## REQUEST
Give the lines of the material verbatim, from the first line to the line with "col = scene.collection", including both.
Begin
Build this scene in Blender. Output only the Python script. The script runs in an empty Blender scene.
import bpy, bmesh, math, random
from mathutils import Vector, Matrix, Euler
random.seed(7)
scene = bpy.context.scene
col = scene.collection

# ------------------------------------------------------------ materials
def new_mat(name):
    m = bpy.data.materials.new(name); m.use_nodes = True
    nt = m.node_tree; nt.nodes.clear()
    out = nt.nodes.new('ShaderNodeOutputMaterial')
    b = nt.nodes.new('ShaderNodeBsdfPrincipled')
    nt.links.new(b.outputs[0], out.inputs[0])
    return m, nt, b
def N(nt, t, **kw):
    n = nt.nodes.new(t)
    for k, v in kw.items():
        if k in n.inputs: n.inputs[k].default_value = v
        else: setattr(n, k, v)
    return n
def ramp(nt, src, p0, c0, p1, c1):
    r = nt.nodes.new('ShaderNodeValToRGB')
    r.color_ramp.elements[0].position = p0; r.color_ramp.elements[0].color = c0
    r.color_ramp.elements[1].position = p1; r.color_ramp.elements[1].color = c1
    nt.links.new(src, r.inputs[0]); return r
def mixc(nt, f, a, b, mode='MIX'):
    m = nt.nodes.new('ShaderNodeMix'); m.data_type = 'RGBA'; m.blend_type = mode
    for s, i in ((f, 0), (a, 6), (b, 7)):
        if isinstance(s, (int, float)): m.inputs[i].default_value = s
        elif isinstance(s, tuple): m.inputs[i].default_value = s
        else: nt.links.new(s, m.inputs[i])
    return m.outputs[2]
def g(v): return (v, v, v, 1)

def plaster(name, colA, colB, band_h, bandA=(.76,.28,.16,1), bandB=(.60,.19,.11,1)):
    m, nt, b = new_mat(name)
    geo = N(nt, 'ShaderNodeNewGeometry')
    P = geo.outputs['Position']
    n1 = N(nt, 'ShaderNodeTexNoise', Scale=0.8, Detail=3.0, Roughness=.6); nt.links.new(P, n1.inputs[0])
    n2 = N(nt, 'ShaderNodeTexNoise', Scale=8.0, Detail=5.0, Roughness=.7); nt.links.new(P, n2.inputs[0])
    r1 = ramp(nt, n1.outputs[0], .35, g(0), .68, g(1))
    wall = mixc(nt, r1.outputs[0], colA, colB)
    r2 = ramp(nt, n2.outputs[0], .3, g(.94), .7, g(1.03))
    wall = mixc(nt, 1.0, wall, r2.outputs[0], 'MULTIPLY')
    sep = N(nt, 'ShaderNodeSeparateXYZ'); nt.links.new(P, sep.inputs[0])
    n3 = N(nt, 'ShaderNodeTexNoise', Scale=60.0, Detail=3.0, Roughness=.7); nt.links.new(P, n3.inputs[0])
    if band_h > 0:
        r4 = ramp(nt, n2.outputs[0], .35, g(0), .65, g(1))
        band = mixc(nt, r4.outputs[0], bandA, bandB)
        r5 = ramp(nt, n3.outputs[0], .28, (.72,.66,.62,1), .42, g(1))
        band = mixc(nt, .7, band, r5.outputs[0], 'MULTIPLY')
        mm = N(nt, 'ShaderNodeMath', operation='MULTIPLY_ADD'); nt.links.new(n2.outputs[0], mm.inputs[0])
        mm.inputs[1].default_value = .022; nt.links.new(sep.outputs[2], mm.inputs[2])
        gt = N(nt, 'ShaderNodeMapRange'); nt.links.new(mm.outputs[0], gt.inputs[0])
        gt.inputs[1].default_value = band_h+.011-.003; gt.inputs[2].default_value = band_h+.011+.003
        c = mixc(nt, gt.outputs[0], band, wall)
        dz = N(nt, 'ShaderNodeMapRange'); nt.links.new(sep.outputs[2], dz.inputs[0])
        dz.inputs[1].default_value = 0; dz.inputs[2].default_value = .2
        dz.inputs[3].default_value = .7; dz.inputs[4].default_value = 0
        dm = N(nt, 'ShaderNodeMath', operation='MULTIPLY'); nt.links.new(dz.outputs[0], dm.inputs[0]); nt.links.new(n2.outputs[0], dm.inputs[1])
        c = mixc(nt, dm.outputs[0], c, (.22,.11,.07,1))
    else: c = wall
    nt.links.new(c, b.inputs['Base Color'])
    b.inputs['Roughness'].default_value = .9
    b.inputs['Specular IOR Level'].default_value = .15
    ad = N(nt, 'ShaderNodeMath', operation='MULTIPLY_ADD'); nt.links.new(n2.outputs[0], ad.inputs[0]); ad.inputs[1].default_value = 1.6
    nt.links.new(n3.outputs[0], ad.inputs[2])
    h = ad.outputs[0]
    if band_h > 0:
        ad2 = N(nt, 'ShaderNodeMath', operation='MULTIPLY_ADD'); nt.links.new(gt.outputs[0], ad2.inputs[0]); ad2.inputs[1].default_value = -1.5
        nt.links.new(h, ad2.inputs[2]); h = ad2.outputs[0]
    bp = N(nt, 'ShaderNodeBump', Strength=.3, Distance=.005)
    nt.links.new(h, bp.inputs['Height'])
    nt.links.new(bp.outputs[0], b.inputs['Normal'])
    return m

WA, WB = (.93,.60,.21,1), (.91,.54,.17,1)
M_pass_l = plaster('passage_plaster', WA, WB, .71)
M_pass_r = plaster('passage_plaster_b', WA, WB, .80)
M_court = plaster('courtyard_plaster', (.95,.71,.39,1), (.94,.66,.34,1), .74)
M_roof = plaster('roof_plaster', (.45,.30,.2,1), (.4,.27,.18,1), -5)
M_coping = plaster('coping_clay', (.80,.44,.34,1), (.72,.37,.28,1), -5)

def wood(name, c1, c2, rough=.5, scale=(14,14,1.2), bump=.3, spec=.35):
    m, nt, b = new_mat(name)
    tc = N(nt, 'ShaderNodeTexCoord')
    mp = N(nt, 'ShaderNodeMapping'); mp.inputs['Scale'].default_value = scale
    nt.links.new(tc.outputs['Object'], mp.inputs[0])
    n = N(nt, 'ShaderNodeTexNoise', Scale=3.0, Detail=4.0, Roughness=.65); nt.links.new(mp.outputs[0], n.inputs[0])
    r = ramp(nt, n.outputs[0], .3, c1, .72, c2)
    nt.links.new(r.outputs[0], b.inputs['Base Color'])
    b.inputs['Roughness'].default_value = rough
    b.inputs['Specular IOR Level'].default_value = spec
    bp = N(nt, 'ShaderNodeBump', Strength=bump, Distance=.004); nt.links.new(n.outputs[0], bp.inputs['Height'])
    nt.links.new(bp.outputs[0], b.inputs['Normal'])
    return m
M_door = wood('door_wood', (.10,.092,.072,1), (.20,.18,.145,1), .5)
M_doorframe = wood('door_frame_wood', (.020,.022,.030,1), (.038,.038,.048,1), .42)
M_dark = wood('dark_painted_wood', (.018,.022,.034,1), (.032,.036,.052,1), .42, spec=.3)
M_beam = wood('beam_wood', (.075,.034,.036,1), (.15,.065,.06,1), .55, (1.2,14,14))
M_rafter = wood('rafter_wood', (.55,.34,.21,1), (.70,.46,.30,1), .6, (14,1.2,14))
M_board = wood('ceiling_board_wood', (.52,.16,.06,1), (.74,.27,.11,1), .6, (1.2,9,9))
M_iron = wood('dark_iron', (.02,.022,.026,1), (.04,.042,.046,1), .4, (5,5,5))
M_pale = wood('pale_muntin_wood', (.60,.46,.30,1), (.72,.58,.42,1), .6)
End
## WRITTEN ANSWER
Build this scene in Blender. Output only the Python script. The script runs in an empty Blender scene.
import bpy, bmesh, math, random
from mathutils import Vector, Matrix, Euler
random.seed(7)
scene = bpy.context.scene
col = scene.collection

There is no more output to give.